For starters, because the wilderness is a place of vulnerability, risk, and powerlessness. In the wilderness, we have no safety net. No Plan B, no rainy day savings account, no quick fix. In the wilderness, life is raw and unsettled, and our illusions of self-sufficiency shatter fast. To locate ourselves at the outskirts of security and power is to confess our neediness in the starkest terms. In the wilderness, we have no choice but to wait and watch as if our lives depend on God showing up. Because they do. And it’s into such an environment — an environment so far removed from safety as to make safety laughable — that the word of God comes.
But the Gospel of Matthew goes on. Not only is the wilderness a place that exposes our need for God; it’s a place that calls us to repentance. “Repent, for the kingdom of heaven has come near,” John cries to those who seek him out. Elsewhere in the Gospels, we read that crowds stream into the wilderness to heed John’s call. In other words, they leave the lives they know best, and venture into the unknown to save their hearts through repentance. Something about the wilderness brings people to their knees.
For us 21st century Christians, though, “sin” and “repentance” are loaded words we try to avoid. Many of us, particularly those of us who grew up in fundamentalist circles, dislike the word “sin.” We associate it with shame, guilt, and condemnation.
Many of us also distrust the word because we've seen how easily it can be manipulated to justify one moralistic agenda over another. And yet, Advent begins with an honest, wilderness-style reckoning with sin. We can’t get to the manger unless we go through John, and John is all about repentance. Is it possible that this might become an occasion for relief? Maybe, if we can get past our baggage and follow John out into the wilderness, we will find comfort in the fact that something more profound is at stake in our souls than, "I make mistakes sometimes," or "I've got a few issues." What ails is something deeper, grimmer, and far more consequential.

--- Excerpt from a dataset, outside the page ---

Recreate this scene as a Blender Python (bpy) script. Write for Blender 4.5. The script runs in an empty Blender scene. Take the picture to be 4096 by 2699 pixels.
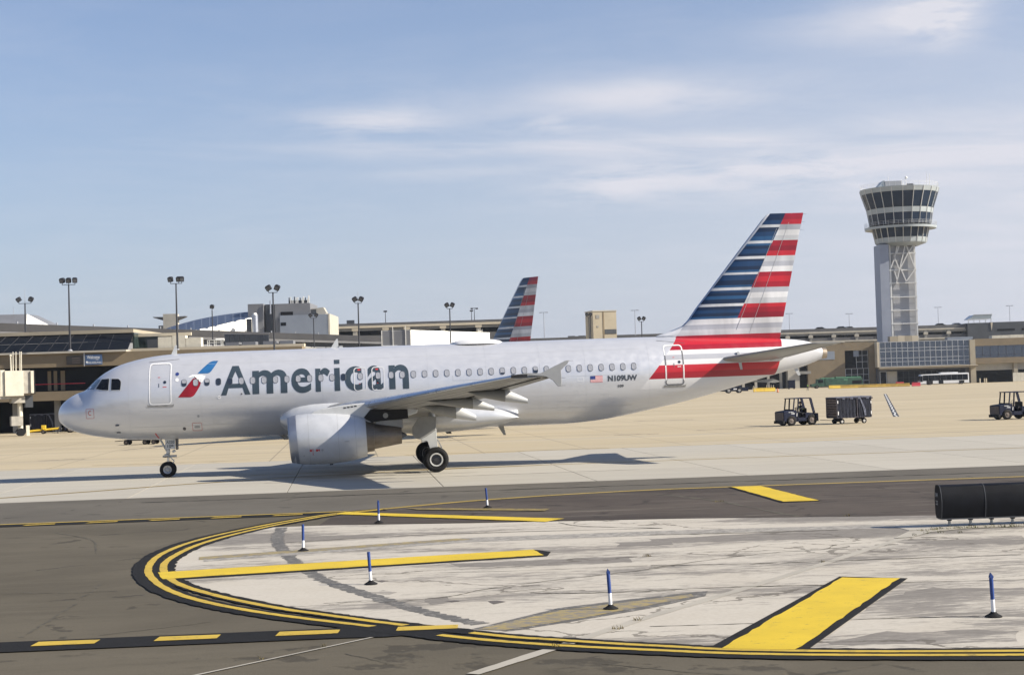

What is sin, really? Growing up, I was taught that sin is "breaking God's laws." Or "missing the mark," as an archer misses his target. Or "committing immoral acts." These definitions aren't wrong, but they’re incomplete — they don’t go far enough. They don't name the fullness of what we struggle with. Sin, at its heart, is a refusal to become fully human. It's anything that interferes with the opening up of our whole hearts to God, to others, to creation, and to ourselves. Sin is estrangement, disconnection, sterility, disharmony. It's the sludge that slows us down, that says, "Quit. Stop trying. Give up. Change is impossible."
Sin is apathy. Care-less-ness. A frightened resistance to an engaged life. Sin is the opposite of creativity, the opposite of abundance, the opposite of flourishing. Sin is a walking death. And it is easier to spot, name, and confess a walking death in the wilderness than it is anywhere else.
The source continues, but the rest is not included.